A Secret Service agent looks on as President Obama gives a speech.

A Secret Service agent looks on as President Obama gives a speech. White House file photo

Secret Service Removes Top Executives

How did the once-respected agency fall so far? And can new leaders turn it around?

The Secret Service couldn't protect the White House, and so now it's being forced to clean its own house.

The agency said Tuesday it was sweeping out four assistant directors, and a fifth had already announced his retirement. Acting Director Joseph Clancy gave the bosses of four divisions—protection, investigations, technology and public affairs—a month to clean out their desks. (They can retire, or request reassignment elsewhere in the Department of Homeland Security, which houses the Secret Service.) The Washington Post's Carol Leonnig, who has consistently broken news about the Secret Service's chaos, had the scoop.

On one level, these departures are inevitable. The Secret Service has presided over a series of missteps that would be comical if it wasn't the main line of defense protecting the president, his family, and other leaders. There was the prostitution scandal in Colombia. There was the botched handling of a 2011 shooting. There was the intruder who made it over the White House fence and well into the building before being apprehended. And there were other, smaller errors, too. Director Julia Pierson was already forced to step down, and press reporting and a panel commissioned by the DHS revealed such deep systemic problems that a housecleaning was clearly in the cards.

But it's also a shocking fall from grace from an agency that was until recently among the country's most esteemed institutions. A 2009 Fox News poll, for example, found that 56 percent of respondents were very confident in its abilities, and only 8 percent lacked faith. Magazines—including this one—wrote fascinating pieces about how the agency pulled off the delicate choreography of protection. It's surprising and worrisome that the agency was able to rot so quickly from the inside.

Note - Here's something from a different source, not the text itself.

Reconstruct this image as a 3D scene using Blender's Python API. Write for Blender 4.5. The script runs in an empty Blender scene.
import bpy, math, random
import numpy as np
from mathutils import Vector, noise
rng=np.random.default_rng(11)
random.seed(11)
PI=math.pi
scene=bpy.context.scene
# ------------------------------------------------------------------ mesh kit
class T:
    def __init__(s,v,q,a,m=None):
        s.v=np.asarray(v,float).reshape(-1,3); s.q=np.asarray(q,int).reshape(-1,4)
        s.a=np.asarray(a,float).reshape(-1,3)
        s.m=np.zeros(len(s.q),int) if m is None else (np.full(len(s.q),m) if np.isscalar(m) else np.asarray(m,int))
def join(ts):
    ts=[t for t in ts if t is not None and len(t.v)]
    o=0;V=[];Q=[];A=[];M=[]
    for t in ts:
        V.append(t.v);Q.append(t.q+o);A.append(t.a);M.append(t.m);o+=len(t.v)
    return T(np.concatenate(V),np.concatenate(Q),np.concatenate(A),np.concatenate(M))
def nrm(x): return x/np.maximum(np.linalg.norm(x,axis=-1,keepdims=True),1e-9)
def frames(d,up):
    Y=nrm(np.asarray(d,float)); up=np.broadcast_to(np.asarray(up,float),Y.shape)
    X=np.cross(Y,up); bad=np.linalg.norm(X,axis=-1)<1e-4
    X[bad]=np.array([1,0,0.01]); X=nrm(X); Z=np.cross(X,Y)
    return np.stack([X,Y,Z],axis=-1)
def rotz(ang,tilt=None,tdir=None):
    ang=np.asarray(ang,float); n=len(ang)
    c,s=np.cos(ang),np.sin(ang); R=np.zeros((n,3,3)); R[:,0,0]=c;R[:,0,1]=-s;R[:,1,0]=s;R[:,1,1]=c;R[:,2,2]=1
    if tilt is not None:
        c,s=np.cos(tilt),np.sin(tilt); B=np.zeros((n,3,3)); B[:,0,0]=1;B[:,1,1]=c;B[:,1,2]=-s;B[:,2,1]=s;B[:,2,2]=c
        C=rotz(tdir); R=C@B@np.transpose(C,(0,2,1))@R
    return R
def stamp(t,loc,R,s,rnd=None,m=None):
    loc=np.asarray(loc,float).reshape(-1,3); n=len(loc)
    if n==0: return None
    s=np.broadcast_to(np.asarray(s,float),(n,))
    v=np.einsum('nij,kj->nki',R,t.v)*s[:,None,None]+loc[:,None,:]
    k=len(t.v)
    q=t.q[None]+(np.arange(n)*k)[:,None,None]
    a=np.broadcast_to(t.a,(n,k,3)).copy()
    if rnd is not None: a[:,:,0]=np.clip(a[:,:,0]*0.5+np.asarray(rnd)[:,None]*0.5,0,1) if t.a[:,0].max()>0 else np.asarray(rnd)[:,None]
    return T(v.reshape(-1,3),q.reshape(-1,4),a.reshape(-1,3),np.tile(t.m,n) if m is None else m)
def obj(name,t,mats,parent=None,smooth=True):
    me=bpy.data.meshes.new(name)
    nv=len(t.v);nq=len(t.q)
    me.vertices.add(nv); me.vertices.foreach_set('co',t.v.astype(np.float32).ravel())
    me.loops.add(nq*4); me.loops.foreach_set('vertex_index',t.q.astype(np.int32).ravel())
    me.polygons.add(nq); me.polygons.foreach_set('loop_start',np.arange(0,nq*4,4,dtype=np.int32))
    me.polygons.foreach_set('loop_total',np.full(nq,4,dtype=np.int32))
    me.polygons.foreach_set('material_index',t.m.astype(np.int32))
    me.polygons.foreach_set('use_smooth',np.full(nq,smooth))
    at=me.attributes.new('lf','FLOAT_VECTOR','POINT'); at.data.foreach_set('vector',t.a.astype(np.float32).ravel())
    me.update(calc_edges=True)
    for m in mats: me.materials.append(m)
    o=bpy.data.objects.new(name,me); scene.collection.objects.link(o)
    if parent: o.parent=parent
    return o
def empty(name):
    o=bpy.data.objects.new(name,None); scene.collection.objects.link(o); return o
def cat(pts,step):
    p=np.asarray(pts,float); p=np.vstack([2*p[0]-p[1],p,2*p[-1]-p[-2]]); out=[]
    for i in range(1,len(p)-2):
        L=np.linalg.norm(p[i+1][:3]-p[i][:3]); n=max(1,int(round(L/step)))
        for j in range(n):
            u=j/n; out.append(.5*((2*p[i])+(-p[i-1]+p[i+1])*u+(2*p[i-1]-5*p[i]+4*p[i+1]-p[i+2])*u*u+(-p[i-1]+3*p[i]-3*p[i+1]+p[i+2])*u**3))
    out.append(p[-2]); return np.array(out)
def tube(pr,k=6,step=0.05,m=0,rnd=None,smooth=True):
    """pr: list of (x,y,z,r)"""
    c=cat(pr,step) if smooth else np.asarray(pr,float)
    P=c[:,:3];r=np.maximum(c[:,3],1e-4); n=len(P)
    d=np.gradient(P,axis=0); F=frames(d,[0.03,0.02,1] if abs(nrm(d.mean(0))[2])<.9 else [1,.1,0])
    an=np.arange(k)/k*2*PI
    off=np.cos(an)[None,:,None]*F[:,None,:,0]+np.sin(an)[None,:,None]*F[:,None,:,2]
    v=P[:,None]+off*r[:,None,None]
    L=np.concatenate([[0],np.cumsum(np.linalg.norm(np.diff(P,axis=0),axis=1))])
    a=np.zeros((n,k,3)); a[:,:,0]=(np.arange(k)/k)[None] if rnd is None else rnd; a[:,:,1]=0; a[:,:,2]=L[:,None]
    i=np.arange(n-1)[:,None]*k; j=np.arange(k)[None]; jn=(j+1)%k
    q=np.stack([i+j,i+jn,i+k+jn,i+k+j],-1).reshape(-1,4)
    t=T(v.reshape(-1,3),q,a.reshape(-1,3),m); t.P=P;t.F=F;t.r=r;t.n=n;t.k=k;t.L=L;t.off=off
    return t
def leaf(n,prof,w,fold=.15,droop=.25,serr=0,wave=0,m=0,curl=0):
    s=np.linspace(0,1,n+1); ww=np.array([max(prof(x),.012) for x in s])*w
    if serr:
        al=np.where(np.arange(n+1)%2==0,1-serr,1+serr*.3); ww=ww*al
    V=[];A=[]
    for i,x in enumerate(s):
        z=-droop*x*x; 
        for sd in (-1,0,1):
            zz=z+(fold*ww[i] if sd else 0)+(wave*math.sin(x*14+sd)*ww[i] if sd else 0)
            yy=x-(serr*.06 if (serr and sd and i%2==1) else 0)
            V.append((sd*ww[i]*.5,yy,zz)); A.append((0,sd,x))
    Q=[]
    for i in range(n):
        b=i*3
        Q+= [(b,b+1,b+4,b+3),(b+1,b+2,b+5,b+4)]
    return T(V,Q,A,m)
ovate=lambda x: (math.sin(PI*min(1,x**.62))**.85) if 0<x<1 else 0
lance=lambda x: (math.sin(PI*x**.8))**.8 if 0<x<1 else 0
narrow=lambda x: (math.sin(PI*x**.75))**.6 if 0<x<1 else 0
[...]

“Change is necessary to gain a fresh perspective on how we conduct business,” Clancy told The Post in a statement. “I am certain any of our senior executives will be productive and valued assets either in other positions at the Secret Service or the department.”

President Obama hasn't said much about the scandal, but it's of particular relevance to him. On a personal level, of course, there's the matter of his family's safety. But on a political level, Obama as a liberal faces the challenge of ensuring that citizens have faith in government's abilities. The Secret Service's travails have been part of a steady slide in public perceptions. Now he has a double stake in making sure it can turn things around successfully.